Afghans had ruled India except for the Mughal period. Mohmed Ghouri, Sher Shah Suri and Ibrahim Lodi conqured and ruled India. Babar had defeated Ibrahim Lodi, an Afghan in the first bettle of Panipat in 1526 to start Mughal dynasty. Later, Nadir Shah ( Iranian/Afghan) and Ahmed Shah Abdali defeated Mughals and in case Of Abdali also Marathas in the third battle of Panipat.

Traditional border between India and Afghanistan was Indus river. Maharaja Ranjit Singh consolidated Sikh Misls into a Sikh empire and spent 40 years ejecting Afghans out of Punjab. He pushed the border to the other side of Khyber Pass. Hari Singh Nalwa was the general who led the charge. Kashmir, Peshawar, Gilgit and many other areas of NW Punjab were all wrested away from Afghans. He sealed the Khyber Pass as the invasion route to India.

It was the English who enjoyed the fruits of Hari Singh’s and Ranjit Singh’s labor

The Jawaharlal Nehru’s speech on the August 14, 1947 celebrating India’s freedom has to be one of the grandest speeches of all time. He had put in inspriring words the aspirations of all Indians. He probably set impossible goals but they were universally approved.

It is easy to trash Nehru now. But it is hard to underestimate his achievments. India did adopt a constitution, did hold elections on time, did let the federal structure take hold. It was only one of the newly independent countries that did not end up wit a strong man rule.

He nurtured the constitutional institutions, especially the parliament. He not only talked in lofty terms about the temples of new India but helped build them. IHis emphasis on Sceinctific temper begot us IITs, IIMs, Research labs, TIFR, AEC, ISRO, and various other institutes of higher learning.
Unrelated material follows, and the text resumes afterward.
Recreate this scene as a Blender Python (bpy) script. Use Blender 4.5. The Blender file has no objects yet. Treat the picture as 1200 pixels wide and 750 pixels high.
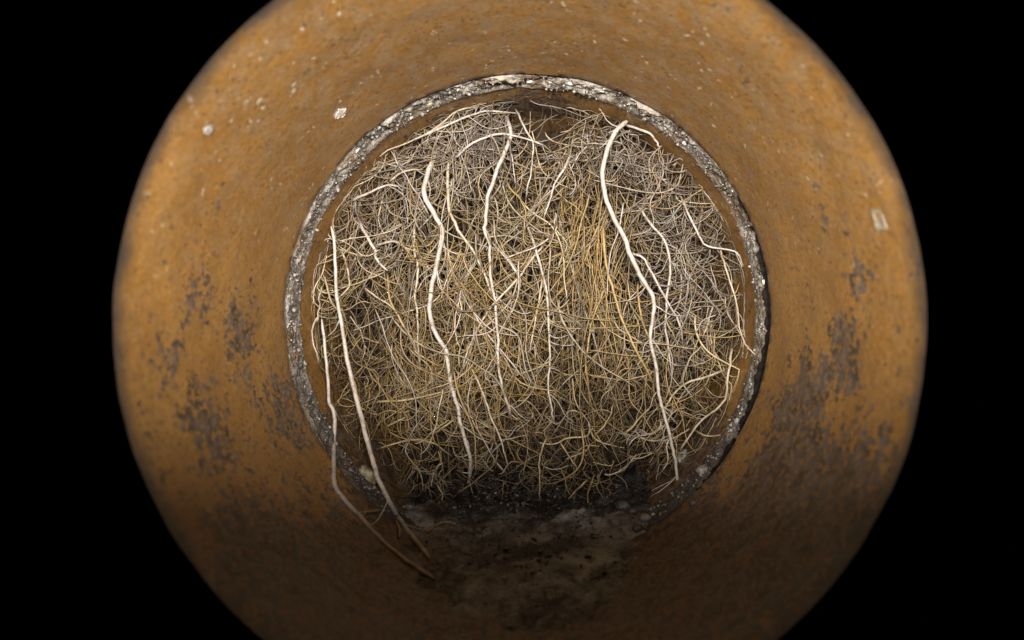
import bpy, bmesh, math, random
import numpy as np
from mathutils import Vector, noise

random.seed(7)
rng = np.random.default_rng(7)
scene = bpy.context.scene
COL = scene.collection

# ------------------------------------------------------------------ camera
F = 782.0                      # focal length in photo pixels (1200 wide)
VX, VY = 631.0, 358.0          # where the pipe axis vanishes in the photo
CX, CZ = 0.0034, 0.0034        # camera offset from the pipe axis
R = 0.075                      # pipe bore radius, metres
Y_MOUTH, Y_END, Y_FAR = 0.123, 0.207, 0.2192

cam_d = bpy.data.cameras.new('camera')
cam = bpy.data.objects.new('camera', cam_d)
COL.objects.link(cam)
cam.location = (CX, 0, CZ)
cam.rotation_euler = (math.pi / 2, 0, 0)
cam_d.sensor_width = 36
cam_d.lens = F / 1200 * 36
cam_d.shift_x = (600 - VX) / 1200
cam_d.shift_y = (VY - 375) / 1200
cam_d.clip_start, cam_d.clip_end = 0.005, 50
cam_d.dof.use_dof = True
cam_d.dof.focus_distance = 0.226
cam_d.dof.aperture_fstop = (cam_d.lens * 0.001) / 0.0021
scene.camera = cam

# ------------------------------------------------------------------ world, lamps, exposure
w = bpy.data.worlds.new('World')
scene.world = w
w.use_nodes = True
w.node_tree.nodes['Background'].inputs[0].default_value = (0, 0, 0, 1)
w.node_tree.nodes['Background'].inputs[1].default_value = 0
scene.view_settings.view_transform = 'Standard'
scene.view_settings.look = 'None'
scene.view_settings.gamma = 1
scene.view_settings.exposure = 0
scene.cycles.max_bounces = 4
scene.cycles.diffuse_bounces = 1


def spot(name, loc, target, power, size, blend, radius, colour, sx=1.0):
    d = bpy.data.lights.new(name, 'SPOT')
    d.energy, d.spot_size, d.spot_blend = power, math.radians(size), blend
    d.shadow_soft_size, d.color = radius, colour
    o = bpy.data.objects.new(name, d)
    COL.objects.link(o)
    o.location = loc
    o.rotation_euler = (Vector(target) - Vector(loc)).to_track_quat('-Z', 'Y').to_euler()
    o.scale = (sx, 1, 1)
    return o


# two LED heads of the inspection camera, left and right of the lens, tilted up
for s in (-1, 1):
    spot('inspection_lamp', (0.004 + s * 0.034, -0.070, 0.028), (0.004 + s * 0.004, 0.20, 0.0555),
         5.9, 51, 1.0, 0.003, (1.0, 0.955, 0.90), 2.7)


# ------------------------------------------------------------------ helpers
def P(px, py, Y):
    """point at depth Y seen at photo pixel (px, py)"""
    return np.array([CX + (px - VX) * Y / F, Y, CZ - (py - VY) * Y / F])


def wall(px, py, r=R):
    """where the view through a photo pixel meets the bore"""
    a, b = (px - VX) / F, -(py - VY) / F
    A, B, C_ = a * a + b * b, 2 * (a * CX + b * CZ), CX * CX + CZ * CZ - r * r
    Y = (-B + math.sqrt(B * B - 4 * A * C_)) / (2 * A)
    return np.array([CX + a * Y, Y, CZ + b * Y])


def fbm(p, scale, octaves=4):
    v, a, s = 0.0, 1.0, scale
    for _ in range(octaves):
        v += a * noise.noise(Vector(p) * s)
        a *= 0.5
        s *= 2.03
    return v


def tag(o, label=None, cat=None, group=None, kind=None):
    if label: o['label'] = label
    if cat: o['category'] = cat
    if group: o['group'] = group
    if kind: o['kind'] = kind
    return o


def mesh_obj(name, verts, faces, mat, parent=None, smooth=True, loc=None):
    me = bpy.data.meshes.new(name)
    verts = np.asarray(verts, dtype=np.float64)
    if loc is not None:
        verts = verts - np.asarray(loc)
    me.from_pydata(verts.tolist(), [], [tuple(f) for f in faces])
    for m in (mat if isinstance(mat, (list, tuple)) else [mat]):
        me.materials.append(m)
    if smooth:
        me.polygons.foreach_set('use_smooth', [True] * len(me.polygons))
    me.update()
    o = bpy.data.objects.new(name, me)
    COL.objects.link(o)
    if parent is not None:
        o.parent = parent
        pl = Vector(parent.location)
        o.location = (Vector(loc) if loc is not None else Vector((0, 0, 0))) - pl
    elif loc is not None:
        o.location = loc
    return o


# ------------------------------------------------------------------ materials
class N:
    def __init__(self, name):
        self.m = bpy.data.materials.new(name)
        self.m.use_nodes = True
        self.nt = self.m.node_tree
        self.bsdf = self.nt.nodes['Principled BSDF']

    def node(self, t, **kw):
        n = self.nt.nodes.new(t)
        for k, v in kw.items():
            setattr(n, k, v)
        return n

    def put(self, sock, v):
        if hasattr(v, 'is_output'):
            self.nt.links.new(v, sock)
        elif isinstance(v, (tuple, list)) and len(v) == 3 and sock.type == 'RGBA':
            sock.default_value = (*v, 1)
        else:
            sock.default_value = v

    def math(self, op, a, b=0.0, c=0.0, clamp=False):
        n = self.node('ShaderNodeMath', operation=op, use_clamp=clamp)
        for i, v in enumerate((a, b, c)):
            self.put(n.inputs[i], v)
        return n.outputs[0]

    def vmath(self, op, a, b=None, scale=None):
        n = self.node('ShaderNodeVectorMath', operation=op)
        self.put(n.inputs[0], a)
        if b is not None: self.put(n.inputs[1], b)
        if scale is not None: self.put(n.inputs['Scale'], scale)
        return n.outputs['Value'] if op in ('DISTANCE', 'LENGTH', 'DOT_PRODUCT') else n.outputs['Vector']

    def noise(self, vec, scale, detail=4, rough=0.55, color=False, dist=0.0):
        n = self.node('ShaderNodeTexNoise')
        self.put(n.inputs['Vector'], vec)
        n.inputs['Scale'].default_value = scale
        n.inputs['Detail'].default_value = detail
        n.inputs['Roughness'].default_value = rough
        n.inputs['Distortion'].default_value = dist
        return n.outputs['Color' if color else 'Fac']

    def voronoi(self, vec, scale, feature='F1', out='Distance', rnd=1.0):
        n = self.node('ShaderNodeTexVoronoi', feature=feature)
        self.put(n.inputs['Vector'], vec)
        n.inputs['Scale'].default_value = scale
        n.inputs['Randomness'].default_value = rnd
        return n.outputs[out]

    def ramp(self, v, lo, hi, a=0.0, b=1.0, smooth=True):
        n = self.node('ShaderNodeMapRange')
        n.interpolation_type = 'SMOOTHSTEP' if smooth else 'LINEAR'
        n.clamp = True
        for i, x in enumerate((v, lo, hi, a, b)):
            self.put(n.inputs[i], x)
        return n.outputs[0]

    def mix(self, f, a, b, blend='MIX'):
        n = self.node('ShaderNodeMix', data_type='RGBA', blend_type=blend)
        self.put(n.inputs[0], f)
        self.put(n.inputs[6], a)
        self.put(n.inputs[7], b)
        return n.outputs[2]

    def bump(self, h, strength, dist, normal=None):
        n = self.node('ShaderNodeBump')
        n.inputs['Strength'].default_value = strength
        n.inputs['Distance'].default_value = dist
        self.put(n.inputs['Height'], h)
        if normal is not None: self.put(n.inputs['Normal'], normal)
        return n.outputs[0]

    def coord(self):
        return self.node('ShaderNodeTexCoord').outputs['Object']

    def out(self, **kw):
        for k, v in kw.items():
            self.put(self.bsdf.inputs[k.replace('_', ' ')], v)
        return self.m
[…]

In retrospect his economic policies turn out to not so great. Five year plans were misguided. Adoption of socialism turned a nation of natural entrepreneurs into a beaurocratic morras. His foreign policy, of talikg loudly while carrying a small stick also turned out to be not so great.

But on a whole, he laid the foundations of a strong cohesive nation with reasonably strong institutions. India did congeal into a cohesive nation under him.

I guess only time will tell what the current disposition will achieve but I am glad it was Nehru at the time of independence who took the helm.

It frustrates me to see a generation of Indians being raised on alternate facts about Mahatma Gandhi and his role in the Indian Freedom movement.

Mahatma, a sobriquet given to him by Tagore, was by no means a perfect human being. His Experiments with Truths were strange in many respects. His neglect of his wife and children are well documented.

But he did come with novel tools that turned India’s freedom movement to a mass, all India, movement. He went from being a properly dressed brown Englishman to a half naked Faqir to identify with ordinary Indians. He changed a political movement to a moral/legal movement and changed the nature of discussion.

Emphasis on non-violence was brilliant. Civil-disobedince was a new techniqure against force was very ineffective. Filling up jails voluntrily made the unjust criminal justice system totally useless.

His techniques tugged at the heart of ordinary people in England who had no idea about unjust and illegal nature of the their Raj in India.

His techniques have proven efficacious for American Negoes in his fight for justice and fight against apartheid in South Africa.